2016: A Year at the Movies

by / Jan. 4, 2017 12am EST

For some years, I stopped doing a year-end best-of list. I got out of the habit after a few years when I had to struggle to find 10 films that I thought were truly memorable. Here in Buffalo we don’t get to see all the awards season heavy-hitters until mid-January or later. (Martin Scorsese’s Silence seems to be on the lists of most everyone who has seen it, but it hasn’t been shown to Buffalo reviewers, and may not be prior to its opening here next week.)

And the distinction between movies that show in theaters and those that premiere elsewhere grows more meaningless every year: I have no doubt that there are many in the latter category that deserve much more attention than they will get.

That goes double for foreign language films, of which it seems fewer make it to American eyes than ever before. (How can they, when so many screens are needed for Rogue One?) There was a time, not so long ago, when the average moviegoer at least knew the names of a fair number of performers whose work they only saw subtitled.

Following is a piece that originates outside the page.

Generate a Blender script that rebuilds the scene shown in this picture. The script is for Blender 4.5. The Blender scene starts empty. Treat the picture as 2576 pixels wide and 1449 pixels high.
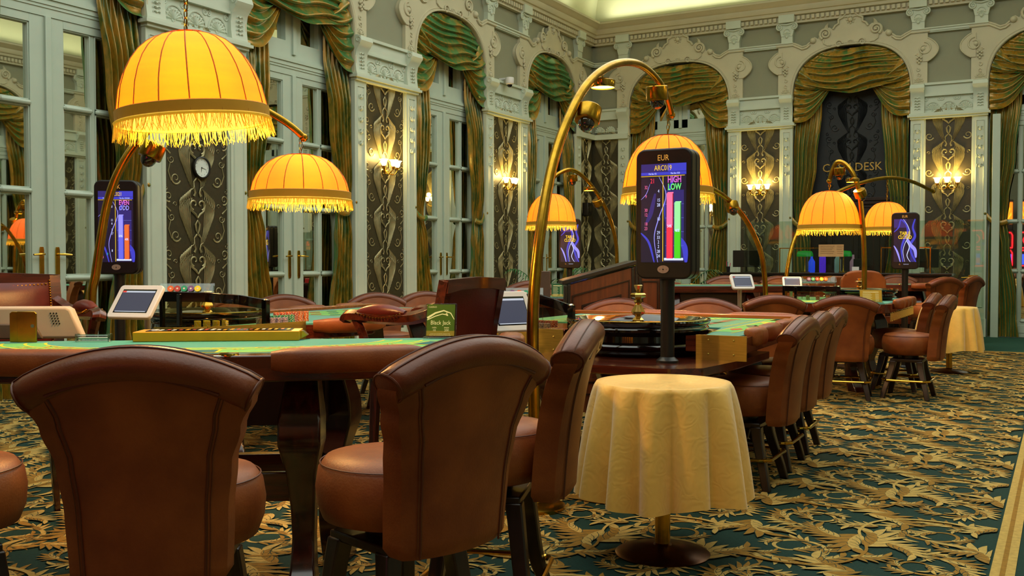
import bpy, math, random
from mathutils import Matrix, Vector
random.seed(7)
PI = math.pi
sc = bpy.context.scene
COL = sc.collection
def rad(a): return math.radians(a)
def lerp(a, b, t): return a + (b - a) * t
def clamp(x, a=0., b=1.): return max(a, min(b, x))
def hexc(h):
    h = h.lstrip('#'); r = [int(h[i:i+2], 16) / 255 for i in (0, 2, 4)]
    return tuple((c / 12.92 if c <= .04045 else ((c + .055) / 1.055) ** 2.4) for c in r) + (1,)

# ---------------------------------------------------------------- materials
MATS = {}
def pm(name, color, rough=.5, metal=0., var=.12, scale=6., bump=0., bscale=60., emit=None, es=0., alpha=1., trans=0., ior=1.45, stretch=None, spec=.5, coat=0., color2=None, sheen=0.):
    if name in MATS: return MATS[name]
    m = bpy.data.materials.new(name); m.use_nodes = True
    nt = m.node_tree; N = nt.nodes; Lk = nt.links; b = N['Principled BSDF']
    c = hexc(color) if isinstance(color, str) else color
    tc = N.new('ShaderNodeTexCoord'); mp = N.new('ShaderNodeMapping'); Lk.new(tc.outputs['Object'], mp.inputs['Vector'])
    if stretch: mp.inputs['Scale'].default_value = stretch
    nz = N.new('ShaderNodeTexNoise'); nz.inputs['Scale'].default_value = scale; nz.inputs['Detail'].default_value = 5
    Lk.new(mp.outputs[0], nz.inputs['Vector'])
    rp = N.new('ShaderNodeValToRGB'); rp.color_ramp.elements[0].position = .3; rp.color_ramp.elements[1].position = .7
    c2 = (hexc(color2) if isinstance(color2, str) else None) or tuple(min(1, x * (1 + var)) for x in c[:3]) + (1,)
    rp.color_ramp.elements[0].color = tuple(x * (1 - var) for x in c[:3]) + (1,); rp.color_ramp.elements[1].color = c2
    Lk.new(nz.outputs['Fac'], rp.inputs['Fac']); Lk.new(rp.outputs['Color'], b.inputs['Base Color'])
    b.inputs['Roughness'].default_value = rough; b.inputs['Metallic'].default_value = metal
    b.inputs['IOR'].default_value = ior; b.inputs['Specular IOR Level'].default_value = spec
    b.inputs['Coat Weight'].default_value = coat; b.inputs['Coat Roughness'].default_value = .08
    b.inputs['Alpha'].default_value = alpha; b.inputs['Transmission Weight'].default_value = trans
    b.inputs['Sheen Weight'].default_value = sheen
    if emit: b.inputs['Emission Color'].default_value = hexc(emit); b.inputs['Emission Strength'].default_value = es
    if bump > 0:
        n2 = N.new('ShaderNodeTexNoise'); n2.inputs['Scale'].default_value = bscale; n2.inputs['Detail'].default_value = 4
        Lk.new(mp.outputs[0], n2.inputs['Vector'])
        bp = N.new('ShaderNodeBump'); bp.inputs['Strength'].default_value = bump; bp.inputs['Distance'].default_value = .01
        Lk.new(n2.outputs['Fac'], bp.inputs['Height']); Lk.new(bp.outputs[0], b.inputs['Normal'])
    MATS[name] = m
    return m
def glow(name, color, s=1.):
    if name in MATS: return MATS[name]
    m = bpy.data.materials.new(name); m.use_nodes = True; N = m.node_tree.nodes
    b = N['Principled BSDF']; b.inputs['Base Color'].default_value = (.02, .02, .02, 1); b.inputs['Roughness'].default_value = .3
    b.inputs['Emission Color'].default_value = hexc(color); b.inputs['Emission Strength'].default_value = s
    MATS[name] = m; return m
def wood(name, c1, c2, rough=.25, scale=3., axis=0, coat=.5):
    m = bpy.data.materials.new(name); m.use_nodes = True; nt = m.node_tree; N = nt.nodes; Lk = nt.links; b = N['Principled BSDF']
    tc = N.new('ShaderNodeTexCoord'); mp = N.new('ShaderNodeMapping'); Lk.new(tc.outputs['Object'], mp.inputs['Vector'])
    s = [14., 14., 14.]; s[axis] = .9; mp.inputs['Scale'].default_value = s
    w = N.new('ShaderNodeTexNoise'); w.inputs['Scale'].default_value = scale; w.inputs['Detail'].default_value = 6; w.inputs['Distortion'].default_value = .8
    Lk.new(mp.outputs[0], w.inputs['Vector'])
    rp = N.new('ShaderNodeValToRGB'); rp.color_ramp.elements[0].color = hexc(c1); rp.color_ramp.elements[1].color = hexc(c2); rp.color_ramp.elements[0].position = .35; rp.color_ramp.elements[1].position = .68
    Lk.new(w.outputs['Fac'], rp.inputs['Fac']); Lk.new(rp.outputs['Color'], b.inputs['Base Color'])
    b.inputs['Roughness'].default_value = rough; b.inputs['Coat Weight'].default_value = coat; b.inputs['Coat Roughness'].default_value = .12
    MATS[name] = m; return m

PLAST = pm('pale_sage_plaster', '#c6cfbd', .55, var=.05, scale=3)
PLASTU = pm('cream_plaster', '#c4bda0', .6, var=.05, scale=3)
WALLP = pm('sage_wall_paint', '#8e8f78', .75, var=.04, scale=2, bump=.05, bscale=200)
PAPER = pm('dark_olive_wallpaper', '#37311d', .5, var=.12, scale=30)
GOLDP = pm('antique_gold_relief', '#9a9068', .35, metal=.4, var=.25, scale=9)
DOORW = pm('white_green_lacquer', '#b8c6b6', .35, var=.03, scale=4)
MIRR = pm('dark_glass', (.72, .74, .66, 1), .015, metal=1., var=.0)
DGREY = pm('black_painted_panel', '#1c1e20', .6, var=.15, scale=5, bump=.1, bscale=20)
BRASS = pm('aged_brass', '#b48a2c', .24, metal=1., var=.25, scale=14, bump=.04, bscale=30)
BRASSP = pm('polished_brass', '#d0a440', .14, metal=1., var=.1, scale=8)
BRUSH = pm('brushed_brass', '#cdb35a', .42, metal=1., var=.12, scale=10, stretch=(1, 1, 12))
LEATH = pm('brown_leather', '#773510', .46, var=.25, scale=5, bump=.10, bscale=140, color2='#93501f')
LEATHD = pm('dark_brown_leather_roll', '#683014', .36, var=.25, scale=7, bump=.08, bscale=140)
PIPING = pm('dark_piping', '#56270f', .5)
OXBL = pm('oxblood_leather', '#561812', .33, var=.2, scale=6, bump=.05, bscale=120)
LEGW = wood('dark_leg_wood', '#170b05', '#2b160b', .35, 3., 2, .15)
MAHOG = wood('mahogany', '#3a1408', '#5e2512', .2, 2.2, 0)
MAHOGV = wood('mahogany_upright', '#1e0805', '#46170c', .2, 2.2, 2)
WALNUT = wood('walnut_panel', '#4a2412', '#6a3519', .35, 2., 2, .2)
WALNUTD = pm('dark_walnut', '#22110a', .35, var=.3, scale=4, stretch=(6, 6, .6))
BLKL = pm('black_lacquer', '#0a0504', .06, var=.2, coat=1.)
BLKP = pm('black_plastic', '#161311', .38, var=.1, scale=40, bump=.03, bscale=400)
BLKA = pm('black_acrylic', '#060505', .05)
FELT = pm('teal_felt', '#1b8f86', .9, var=.08, scale=120, bump=.05, bscale=500, sheen=.3)
FELTG = pm('light_green_felt', '#62b266', .9, var=.06, scale=120)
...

Today that list is down to Isabelle Huppert (whose cryptic Elle should appear locally within the next six weeks, though a date hasn’t been set) and Marion Cotillard, who works as much in English language films as she does in Europe.

Comic book movies have so come to dominate American movie making that the big studios no longer even bother with the occasional prestige picture to trot out at Oscar time.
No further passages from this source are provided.